At the same time that Chicago was selling off the Skyway, New York failed to maintain the subway, Texas has unreliable power, and almost every other city in the United States was busy selling off their transit systems and becoming car dependent, Minneapolis and San Francisco grew that great combination of great transit and world class education which allow them to punch above their weight.

The only other city in the United States which has the potential to punch above their weight like San Francisco and Minneapolis is Denver, which has the good transit network which is necessary to build a well functioning metropolitan area.

In every other major city in the United States if a company wants to expand it needs to ensure that there will be enough parking for all of their employees. But this is not the case in the Bay Area, New York, Chicago, and Minneapolis. There can be improvements in local route connections, but compared to any other major city they stand out.

Boston is another city with great transit, excellent education, and Massachusetts boasts the second highest average income in the nation. I think their economy is less dominated by giants. In a way this is more healthy for Boston and the competition probably contributes significantly to Massachusetts having the second highest income in the nation.

If you look around the United States, nothing looks like it will change.

  • Seattle is finally building a transit network which will be sufficient for how big the city was in 2000, and it will be running in 2040. It will never catch up.
  • Portland uses MAX which is extremely low capacity, and there are no plans to upgrade the system or even extend it to Vancouver, Washington.
  • Los Angeles is growing its transit network, but it will take decades for it to work for most people in the region.
  • DC is dominated by the federal government, and this is unlikely to change.

Looking towards the future, cities which I expect to only grow in the future have a large population, high educational attainment in their state (at least 30% of their states population have at least a bachelors degree), and good quality transit (at least one system needs at least 1000 riders per mile, which is a quality metric, and be at least 160 km long, showing that it is long). Those cities have followed the California formula which is what created Silicon Valley. They also have stable electric grids, sorry Texas, you need to fix your shit. These cities also have at least 2 million people so they have enough people to compete on the world stage.

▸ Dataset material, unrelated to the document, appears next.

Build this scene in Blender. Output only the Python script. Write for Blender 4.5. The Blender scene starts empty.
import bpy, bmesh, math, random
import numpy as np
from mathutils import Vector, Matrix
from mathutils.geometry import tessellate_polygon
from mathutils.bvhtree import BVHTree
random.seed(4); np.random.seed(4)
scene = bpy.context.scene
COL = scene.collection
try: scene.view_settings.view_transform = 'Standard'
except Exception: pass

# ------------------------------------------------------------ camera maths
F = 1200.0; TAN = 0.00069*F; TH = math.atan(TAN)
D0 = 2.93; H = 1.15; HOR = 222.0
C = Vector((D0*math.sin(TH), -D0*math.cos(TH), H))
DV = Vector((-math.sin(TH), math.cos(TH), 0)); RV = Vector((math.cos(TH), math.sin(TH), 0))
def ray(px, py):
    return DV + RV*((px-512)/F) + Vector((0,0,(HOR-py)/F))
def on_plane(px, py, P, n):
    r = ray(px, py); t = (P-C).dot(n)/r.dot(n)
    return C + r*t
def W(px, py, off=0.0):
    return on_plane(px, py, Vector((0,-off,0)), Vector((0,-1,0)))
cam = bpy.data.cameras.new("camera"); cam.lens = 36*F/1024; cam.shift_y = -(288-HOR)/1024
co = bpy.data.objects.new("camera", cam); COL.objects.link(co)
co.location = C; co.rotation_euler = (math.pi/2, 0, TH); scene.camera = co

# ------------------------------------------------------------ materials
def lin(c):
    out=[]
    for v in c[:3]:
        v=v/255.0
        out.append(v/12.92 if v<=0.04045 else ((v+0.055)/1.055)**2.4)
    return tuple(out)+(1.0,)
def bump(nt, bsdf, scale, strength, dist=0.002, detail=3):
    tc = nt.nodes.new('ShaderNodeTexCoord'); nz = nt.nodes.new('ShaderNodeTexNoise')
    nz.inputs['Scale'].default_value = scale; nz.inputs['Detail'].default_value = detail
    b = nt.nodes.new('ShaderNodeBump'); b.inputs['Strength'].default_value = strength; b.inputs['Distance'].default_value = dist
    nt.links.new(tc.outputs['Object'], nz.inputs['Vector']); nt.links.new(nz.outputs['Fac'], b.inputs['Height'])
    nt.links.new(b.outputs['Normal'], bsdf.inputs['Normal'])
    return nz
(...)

Those cities are:

  • New York
  • Chicago
  • Washington DC
  • San Francisco Bay Area

The reasons for these are the following:

  • Building a big company means people need to not be stuck in traffic. Transit is a must.
    • Traffic sets a hard limit to how far a city can grow. In order to truly compete with an area like the Bay Area, you need to be able to grow your population. If you start growing a tech sector somehow, and your population starts to grow and your city is clogged with traffic, your growth will stop.
  • Building a big successful economy needs a lot of people.
  • Building high value added economies requires people to be educated. The more people have a bachelors degree, the better.

This is why no other city in the United States compares. No other city in the United States is going to grow to beat the wealth which is found in these four cities for at least another 50 years unless if there are some major policy changes in the very near future which plan not just on fulfilling the needs of past growth, but also future growth.

Welcome to the Bay Area, the hub of American tech.